Представьте только, что это Вас упрекают в малой любви и скупых жертвах искусству, что это Вам ставят на вид беззастенчивое самоупражнение его священными реликвиями – и Вы признаете, что не всегда возможно молчание даже для поэта «под сомнением».
Вы говорите, что 1) «только то Вы сможете воплотить в слове, от осуществления чего откажетесь в жизни», что «истинная литература – монастырь» и что «надо променять жизнь на литературу».
Но представьте себе – это именно так и есть. Что у меня нет никакой иной жизни, кроме жизни стихов и в стихах. Что то «одиночество», та благодетельная замкнутость, которые Вы мне советуете – исключительный удел мой в продолжение 2-х, 3-х лет, т. е. тех лет, которыми связана я с творчеством. Вы, наконец, совершенно ошибаетесь, предполагая, что мне есть на что «расплескиваться». Увы! В моем существовании не было ни Петербурга, ни Парижа. Несколько выездов в «Золотое Руно», от которых потом я отказалась, не приняв так же Вашей хорошо сделанной литературы, как Вы не приняли моей плохой. Согласитесь, это не совсем дисгармонировало с «настоящим» непосредственным существом варварки, особливо принимая во внимание печальную участь остаться одной.

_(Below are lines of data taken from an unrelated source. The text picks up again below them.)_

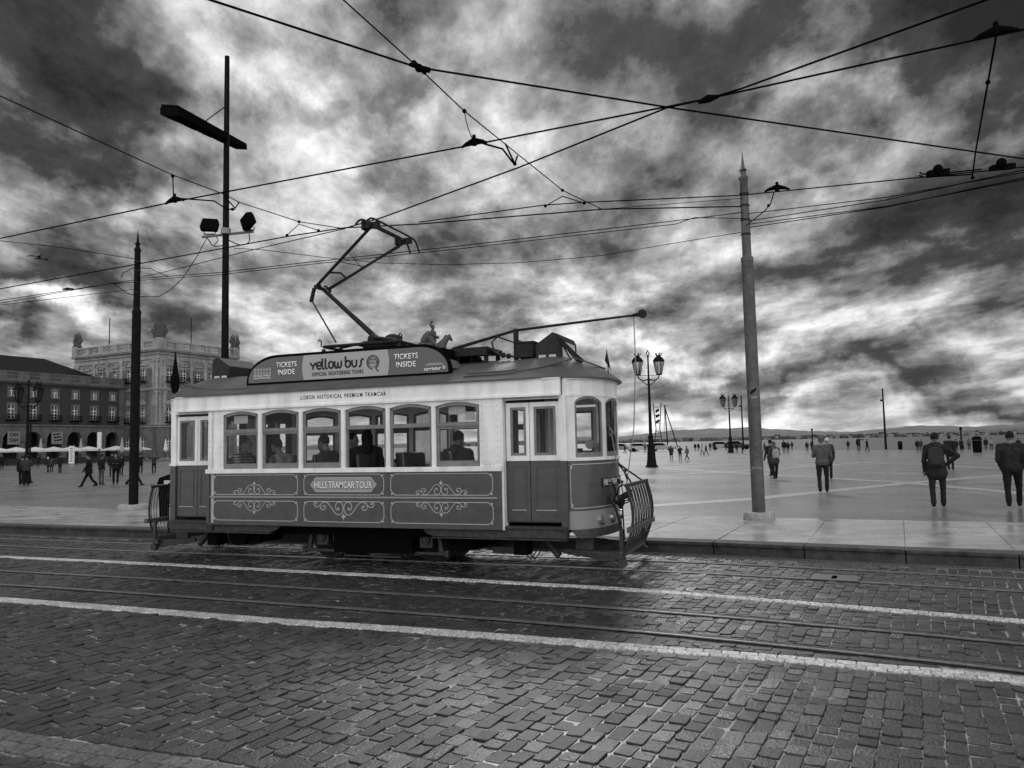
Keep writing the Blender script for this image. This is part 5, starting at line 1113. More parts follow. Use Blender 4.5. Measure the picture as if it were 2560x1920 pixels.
b = MB(); b.box(x0w, .1, -.3, .6, 14.3, 14.55); b.box(x0w, .1, -.6, .6, 14.55, 14.85); b.box(x0w, 0, -.15, .15, 14.85, 15.1); b.box(x0w, 0, -.2, .2, 16.15, 16.4)
for i in range(11):
    c = AC[i]; b.box(c+.95, c+2.9, -.14, .14, 15.1, 16.15)
    for k in range(6): b.lathe([(.10, 0), (.07, .15), (.14, .5), (.10, 1.05)], 6, (c-.8+k*.33, 0, 15.1))
b.build('balustrade', STO2, wg)
for c in AC:
    window(wg, STO2, c, 8.0, 10.6, 1.2, lambda x, y, z: (x, y+.05, z), None, True); window(wg, STO2, c, 12.0, 13.4, 1.1, lambda x, y, z: (x, y+.05, z))
b = MB(); b.add([(x0w, .8, 15.2), (-1.0, .8, 15.2), (-1.0, 14, 15.2), (x0w, 14, 15.2), (x0w, 7, 19.9), (-12.5, 7, 19.9)], [(0, 1, 5, 4), (1, 2, 5), (2, 3, 4, 5), (0, 4, 3), (0, 3, 2, 1)]); b.build('roof', TILE, wg)
b = MB(); b.box(x0w, -.6, 13.6, 14, 0, 15.2); b.build('rear_wall', PLA, wg)
# banners hung in two arches
def banner(label, c, words, tilt):
    t = thing('banner', label, 'banner', tuple(P1+np.array([UV[0]*c, UV[1]*c, 0])), RZ); b = MB(); b.box(-1.05, 1.05, -.5, -.44, 3.5, 5.75); b.build('cloth', M('banner cloth', .20, .8), t)
    z = 5.5
    for w_ in words: text(w_, -.75, .75, z-.55, .58, -.51, M('banner letters', .02, .8), t, bold=.05); z -= .95
    if not words:      # three slanted lines of print too small to read
        b = MB()
        for k in range(3):
            for x0, x1 in ((-.75, -.35), (-.28, .1), (.17, .5+.1*k)): b.prism([(x0+.1*k, 5.2-.55*k+.12*x0), (x1+.1*k, 5.2-.55*k+.12*x1), (x1+.1*k+.05, 5.45-.55*k+.12*x1), (x0+.1*k+.05, 5.45-.55*k+.12*x0)], -.52, -.5)
        b.build('print', BLACK, t)
banner('pale banner reading CAN CAN hanging in the leftmost arch', AC[5]+.2, ['CAN', 'CAN'], 0); banner('pale banner with three slanted lines of lettering in the third arch', AC[3]+.2, [], .1)
# cafe parasols
CAN = M('white canvas', .62, .8)
def wl(x, d, z=PZ): q = P1[:2]+UV*x-VV*d; return (q[0], q[1], z)
par = None
for i in range(9):
    x = -33+i*3.15; x = x if i < 7 else (-8.6 if i == 7 else -4.6); lab = ['white parasol open over the terrace, number %d', '']
    pos = ('at the left edge of the terrace', 'second from the left edge', 'in front of the CAN CAN banner', 'left of the dark lamp post', 'behind the dark lamp post', 'right of the slanted banner', 'ending the long parasol row', 'standing apart, fourth arch', 'standing apart, fifth arch')[i]
    if par is None:
        par = thing('parasol', '', 'parasol', wl(x, 9), RZ, 'white parasols over the cafe terrace'); b = MB(); s = 1.95
        b.add([(-s, -s, 2.3), (s, -s, 2.3), (s, s, 2.3), (-s, s, 2.3), (0, 0, 2.95), (0, -s, 2.4), (s, 0, 2.4), (0, s, 2.4), (-s, 0, 2.4), (-s, -s, 2.1), (s, -s, 2.1), (s, s, 2.1), (-s, s, 2.1)], [(0, 5, 4), (5, 1, 4), (1, 6, 4), (6, 2, 4), (2, 7, 4), (7, 3, 4), (3, 8, 4), (8, 0, 4), (9, 10, 1, 5, 0), (10, 11, 2, 6, 1), (11, 12, 3, 7, 2), (12, 9, 0, 8, 3)]); b.build('canopy', CAN, par); b = MB(); b.tube([(0, 0, 0), (0, 0, 2.9)], .05, 6); b.build('pole', POLED, par); o = par
    else: o = copy_tree(par)
    o.location = wl(x, 9); o['label'] = 'open white parasol ' + pos
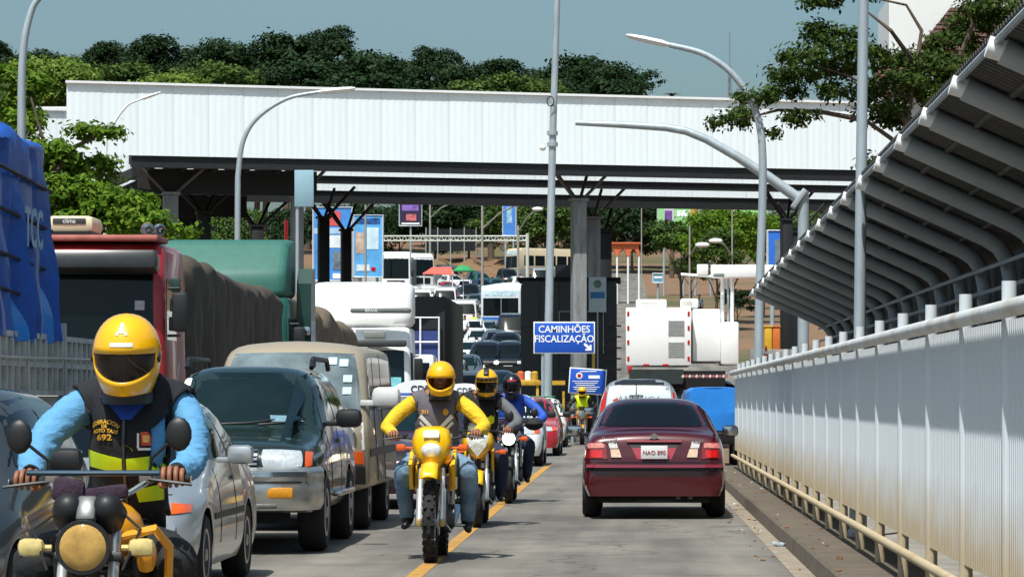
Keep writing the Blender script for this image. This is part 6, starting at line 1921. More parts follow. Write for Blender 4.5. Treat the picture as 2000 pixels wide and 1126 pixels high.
# standing people on the hill
def stander(label, loc, shirt_m, trouser_m, rz=0, hat=None):
    t = thing('person', label, 'person', loc, rz, 'people standing among the far cars')
    V = [(0, 0, .95), (0, 0, 1.15), (0, -.01, 1.35), (0, 0, 1.48), (0, -.02, 1.62), (0, -.02, 1.70)]
    Rd = [.14, .13, .15, .07, .09, .08]; E = [(0, 1), (1, 2), (2, 3), (3, 4), (4, 5)]
    reg = ['t', 't', 't', 's', 's']
    for s in (-1, 1):
        i = len(V); V += [(s * .19, 0, 1.42), (s * .24, .02, 1.15), (s * .23, -.06, .9), (s * .23, -.08, .82)]; Rd += [.07, .05, .04, .04]; E += [(2, i), (i, i + 1), (i + 1, i + 2), (i + 2, i + 3)]; reg += ['t', 't', 's', 's']
        i = len(V); V += [(s * .1, 0, .88), (s * .11, -.02, .5), (s * .11, .02, .1), (s * .12, -.12, .04)]; Rd += [.1, .07, .05, .04]; E += [(0, i), (i, i + 1), (i + 1, i + 2), (i + 2, i + 3)]; reg += ['l', 'l', 'l', 'l']
    V = [Vector(v) for v in V]
    me = skin_mesh(V, E, Rd, 1)
    mi = [{'t': 0, 's': 1, 'l': 2}[reg[min(range(len(E)), key=lambda e: seg_d(p.center, V[E[e][0]], V[E[e][1]]))]] for p in me.polygons]
    J = Join(); J.mesh(me, mi); obj('body', J.out(), [shirt_m, skin, trouser_m], t, ang=180, fixn=False)
    mb = MB(); mb.ball((0, .0, 1.73), (.095, .1, .075), 10); obj('hair', mb, hat or dark, t)
    return t
stander('person in yellow vest standing left of the blue city bus', (xat(925, 196), 196, gz(196)), hivis, blk_t, .3)
stander('person in white shirt standing by the dark box truck', (xat(908, 190), 190, gz(190)), whitep, jeans_d, -.4)
stander('person in grey shirt walking on the dirt slope above the scanner truck', (xat(1366, 230), 230, gz(230)), M('shirt_grey', (130, 150, 160), .8), blk_t)
# ------------------------------------------------------------------ foliage
def leafmat(name, c0, c1, rough=.6, trans=.25):
    m = bpy.data.materials.new(name)
    m.use_nodes = True
    nt = m.node_tree
    b = nt.nodes['Principled BSDF']
    b.inputs['Roughness'].default_value = rough
    b.inputs['Specular IOR Level'].default_value = .12
    g = nt.nodes.new('ShaderNodeNewGeometry')
    rp = nt.nodes.new('ShaderNodeValToRGB')
    rp.color_ramp.elements[0].color = (*lin(c0), 1); rp.color_ramp.elements[1].color = (*lin(c1), 1)
    nt.links.new(g.outputs['Random Per Island'], rp.inputs[0])
    tr = nt.nodes.new('ShaderNodeBsdfTranslucent')
    ms = nt.nodes.new('ShaderNodeMixShader'); ms.inputs[0].default_value = trans
    nt.links.new(rp.outputs[0], b.inputs['Base Color']); nt.links.new(rp.outputs[0], tr.inputs[0])
    nt.links.new(b.outputs[0], ms.inputs[1]); nt.links.new(tr.outputs[0], ms.inputs[2])
    nt.links.new(ms.outputs[0], nt.nodes['Material Output'].inputs[0])
    return m
def leaves(P, N, size, rs, asp=.5):
    """one small rhombus per point, facing about N"""
    n = len(P)
    N = N + rs.normal(0, .55, (n, 3)); N /= np.linalg.norm(N, axis=1)[:, None] + 1e-9
    t = np.cross(N, rs.normal(0, 1, (n, 3))); t /= np.linalg.norm(t, axis=1)[:, None] + 1e-9
    b = np.cross(N, t)
    s = size * rs.uniform(.6, 1.35, n)[:, None]
    V = np.empty((n, 4, 3))
    V[:, 0] = P - t * s; V[:, 1] = P - b * s * asp + N * s * .12; V[:, 2] = P + t * s; V[:, 3] = P + b * s * asp + N * s * .12
    me = bpy.data.meshes.new('crown')
    me.vertices.add(n * 4); me.loops.add(n * 4); me.polygons.add(n)
    me.vertices.foreach_set('co', V.reshape(-1)); me.loops.foreach_set('vertex_index', np.arange(n * 4, dtype=np.int32))
    me.polygons.foreach_set('loop_start', np.arange(0, n * 4, 4, dtype=np.int32)); me.polygons.foreach_set('loop_total', np.full(n, 4, dtype=np.int32))
    me.update(); me.validate()
    return me
def clump_points(lobes, clump, rs, density, spread=.35):
    """lobes: (cx,cy,cz,rx,ry,rz); clumps sit on the lobe surface, leaves gather round each clump"""
    Ps, Ns = [], []
    for (cx, cy, cz, rx, ry, rz) in lobes:
        area = 4 * PI * ((rx * ry) ** 1.6 / 3 + (rx * rz) ** 1.6 / 3 + (ry * rz) ** 1.6 / 3) ** (1 / 1.6)
        nc = max(4, int(area / (clump * clump) * 1.1))
        d = rs.normal(0, 1, (nc, 3)); d /= np.linalg.norm(d, axis=1)[:, None]
        d[:, 2] = np.where(d[:, 2] < -.35, -d[:, 2], d[:, 2])
        rad = rs.uniform(.72, 1.06, nc)[:, None]
        C = d * rad * np.array([rx, ry, rz])
        k = max(3, int(density))
        cs = rs.uniform(.6, 1.3, nc)[:, None, None] * clump
        off = rs.normal(0, spread, (nc, k, 3)) * cs * np.array([1, 1, .62])
        P = C[:, None, :] + off
        n = d[:, None, :] * .6 + off / (clump * .6) * .6 + np.array([0, 0, .55])
        P = P.reshape(-1, 3) + np.array([cx, cy, cz]); Ps.append(P); Ns.append(n.reshape(-1, 3))
    return np.concatenate(Ps), np.concatenate(Ns)
bark = M('bark', (92, 80, 66), .9, var=.25, scale=3, bump=.5, stretch=(2, 2, .5))
barkp = M('bark_pale', (150, 140, 122), .9, var=.25, scale=3, bump=.4)

# ridge tree kinds: unit crowns about 10 m high
lm_dark = leafmat('leaf_dark', (24, 42, 22), (42, 64, 32), trans=.12)
lm_mid = leafmat('leaf_mid', (44, 66, 30), (84, 108, 44), trans=.2)
lm_light = leafmat('leaf_light', (78, 104, 40), (122, 146, 62), trans=.3)
lm_near = leafmat('leaf_near', (58, 92, 22), (112, 142, 40), trans=.35)
lm_right = leafmat('leaf_feathery', (30, 52, 18), (70, 88, 30), trans=.25)
def unit_crown(seed, nl, flat=1.0, wide=1.0):
    rs = np.random.default_rng(seed)
    lobes = []
    for i in range(nl):
        a = rs.uniform(0, 6.28); rr = rs.uniform(.05, .36); z = .62 - rr * rr * 1.5 + rs.uniform(-.3, .12)
        s = rs.uniform(.08, .23)
        lobes.append((math.cos(a) * rr, math.sin(a) * rr, z, s, s, s * .75 * flat))
    lobes.append((0, 0, .48, .28, .28, .26))
    P, N = clump_points(lobes, .085, rs, 17)
    P[:, 2] /= P[:, 2].max(); P[:, :2] /= np.percentile(np.abs(P[:, 0]), 98) * 2
    return leaves(P, N, .02, rs, .65)
CR = [unit_crown(s, n, f, w_) for (s, n, f, w_) in ((1, 10, 1, 1), (2, 13, .8, 1.2), (3, 9, 1.1, .85), (4, 15, .7, 1.35))]
def trunk_mesh():
    mb = MB(); mb.tube([(0, 0, 0), (.01, 0, .2), (0, .01, .45), (.01, 0, .7)], [.028, .022, .016, .006], 7)
    for k in range(5):
        a = k * 1.3; mb.tube([(0, 0, .3 + .06 * k), (.13 * math.cos(a), .13 * math.sin(a), .5 + .05 * k), (.24 * math.cos(a), .24 * math.sin(a), .6 + .05 * k)], [.012, .008, .003], 5)
    return mb
TM = trunk_mesh().mesh('trunk'); fix(TM); TM.materials.append(bark)
def ridge_tree(label, px, topy, wpx, Y, kind, mat, group):
    g = gz(Y); h = zat(topy, Y) - g; w_ = wpx * Y / F
    t = thing('tree', label, 'tree', (xat(px, Y), Y, g), random.uniform(0, 6.28), group)
    hh = h / .98
    ww = w_ * (1.45 if Y > 345 else 1.15)
    ch_ = min(h * .8, ww * (.95 if kind != 3 else .75)) if Y > 352 or Y < 260 else h * .93
    me = CR[kind]
    if not me.materials: me.materials.append(lm_dark)
    o = bpy.data.objects.new('crown', me); COL.objects.link(o); o.parent = t; o.scale = (ww, ww, ch_); o.location = (0, 0, h - ch_); o.material_slots[0].link = 'OBJECT'; o.material_slots[0].material = mat
    o = bpy.data.objects.new('trunk', TM); COL.objects.link(o); o.parent = t; o.scale = (hh * .7, hh * .7, hh * .9)
    return t
GR = 'trees on the wooded ridge behind the canopy'
D, Mi, Li = lm_dark, lm_mid, lm_light

ridge = [(-10, 70, 60, 420, 2, D, 'dark tree cut by the left frame edge on the ridge'), (90, 88, 110, 430, 1, D, 'low dark tree left of the left lamp pole arm'), (200, 75, 90, 430, 0, D, 'dark pointed tree left of the ridge dip'),
         (290, 60, 120, 425, 0, D, 'dark domed tree left of the slim lamp'), (360, 105, 110, 430, 3, D, 'low dark tree filling the ridge dip'), (432, 64, 130, 425, 1, D, 'dark flat-topped tree above the slim lamp'), (500, 95, 110, 430, 3, D, 'dark low tree in the left middle ridge'),
         (560, 56, 150, 420, 0, D, 'broad dark tree at the ridge summit'), (645, 47, 90, 425, 2, D, 'tallest narrow dark tree on the summit'), (720, 85, 150, 415, 1, D, 'dark tree sloping right of the summit'), (790, 110, 110, 425, 0, D, 'dark tree halfway right of the summit'),
         (843, 88, 80, 430, 2, D, 'narrow dark tree standing alone right of the summit'), (905, 112, 120, 425, 1, D, 'dark tree left of the camera mast'), (975, 108, 110, 430, 3, D, 'dark flat tree nearest left of the camera mast'), (1050, 124, 110, 430, 1, D, 'dark low tree behind the camera mast'),
         (1140, 98, 150, 420, 0, D, 'broad dark tree right of the camera mast'), (1205, 112, 110, 415, 1, D, 'last dark tree on the right end of the ridge'), (600, 110, 160, 395, 3, D, 'dark tree below the summit trees'), (850, 150, 160, 400, 3, D, 'dark tree low above the canopy middle'), (1180, 150, 150, 395, 3, D, 'dark tree low above the canopy right'),
         (60, 100, 150, 360, 1, Li, 'light green tree beside the left lamp pole'), (130, 118, 150, 355, 3, Li, 'light green round tree above the annex roof'), (20, 135, 130, 350, 0, Mi, 'mid green tree at the left frame edge'), (330, 132, 170, 370, 3, Li, 'light green spreading tree above the canopy left'),
         (430, 108, 130, 375, 1, Mi, 'mid green tree below the flat-topped dark tree'), (250, 115, 140, 385, 3, Mi, 'olive tree below the domed dark tree'), (960, 140, 160, 365, 3, Mi, 'mid green tree above the canopy by the camera mast'), (1045, 150, 90, 370, 1, Mi, 'small mid green tree right behind the camera mast'),
         (520, 120, 130, 380, 0, D, 'dark tree between the summit and flat-topped tree'), (700, 130, 160, 385, 3, D, 'dark tree low above the canopy left middle'), (1100, 140, 120, 385, 0, D, 'dark tree low behind the mast arm tip')]
for (px, ty, w_, Y, k, m_, lab) in ridge:
    ridge_tree(lab, px, ty, w_, Y, k, m_, GR)
GM = 'trees on the slope seen under the canopy'
mids = [(715, 385, 120, 330, 1, D, 'dark tree behind the tall blue billboard'), (850, 370, 170, 345, 3, D, 'dark wide tree behind the black net fence'), (915, 380, 120, 350, 0, D, 'dark tree behind the utility pole'), (1000, 375, 120, 335, 1, Mi, 'green tree left of the pale canopy column'), (1065, 380, 150, 325, 3, Mi, 'green spreading tree behind the beige bus'),
        (1150, 370, 130, 350, 0, D, 'dark tree behind the canopy columns'), (1235, 380, 140, 340, 1, D, 'dark tree behind the orange arch'), (1330, 425, 130, 240, 3, Mi, 'bushy green tree below the green billboard'), (1430, 392, 150, 225, 1, lm_near, 'bright green tree right of the billboards'), (1490, 410, 110, 235, 0, lm_near, 'bright green tree behind the thick mast post'),
        (1400, 440, 100, 215, 0, Mi, 'green tree behind the scanner boom'), (1590, 400, 160, 250, 1, Mi, 'green tree behind the walkway roof end'), (1700, 360, 220, 260, 3, Mi, 'green tree hidden behind the walkway roof'), (440, 395, 120, 300, 1, Mi, 'green tree between the left canopy columns'), (300, 390, 160, 310, 3, Mi, 'green tree behind the left tree'), (560, 400, 100, 300, 0, D, 'dark tree behind the red pole'), (640, 390, 130, 340, 1, D, 'dark tree behind the near billboard'),
        (1440, 560, 70, 215, 3, D, 'dark shrub below the scanner boom'), (1350, 500, 70, 250, 3, Mi, 'round shrub beside the dirt slope'), (780, 395, 110, 345, 0, D, 'dark tree behind the purple billboard'), (1310, 385, 120, 350, 0, D, 'dark tree left of the green billboard')]
for (px, ty, w_, Y, k, m_, lab) in mids:
    ridge_tree(lab, px, ty, w_, Y, k, m_, GM)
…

Теперь зато моя жизнь, вероятно, очень похожа на Вашу. (Мысли и книги, книги и стихи). Вся разница только в том, что Вы – символист и живете в крымском имении, а я – реалистка и живу в русской деревне. Но я думаю, что именно вследствие этой разницы мне нужна иная среда не самоуглубления, а наблюдения , – т. е. жизнь. Поэтому, коль скоро это нужно для литературы, я отвергаю жизнь.
…Всё мое мучение последних месяцев – это как раз поиски взаимности.
Да и что значит вносить жизнь в литературу? Они нераздельно слиты (для творца), как цифра 8. Разграничишь, будет 2 нуля.
Вы говорите, что 2) я свою женственность не жертвую слову, а напротив, слово хочу превратить в одно из украшений, что мои стихи – варварский убор. «Пусть Ваша женская сила целиком уйдет в поэзию», – советуете Вы.
Разумеется, Вы не поверите, если я скажу, что меньше всех дорожу «показной женственностью», но что, правда, облекаюсь в нее, как в платье, когда приходится быть в гостиной, а не в лесу. Что же касается кокетничанья стихами – то вы прекрасно знаете моих неуклюжих, но бесконечно невинных в этом отношении «Периклов» и «Афин». Относительно же моих последних «стекляшек» замечу только, что в них действительно дурно то, от чего я не успела отделаться, как от личного, т. е. лирика XX века.
Но Вы, может быть, не забыли, что моя мечта – это уйти целиком в эпос, в безымянную старинную песню (лад которой я сейчас изучаю), где я, не жалеючи, исчезну совсем как «женщина», а буду просто голосистой запевалой. Но Вы, помнится, бранили меня и за тяготение к эпосу.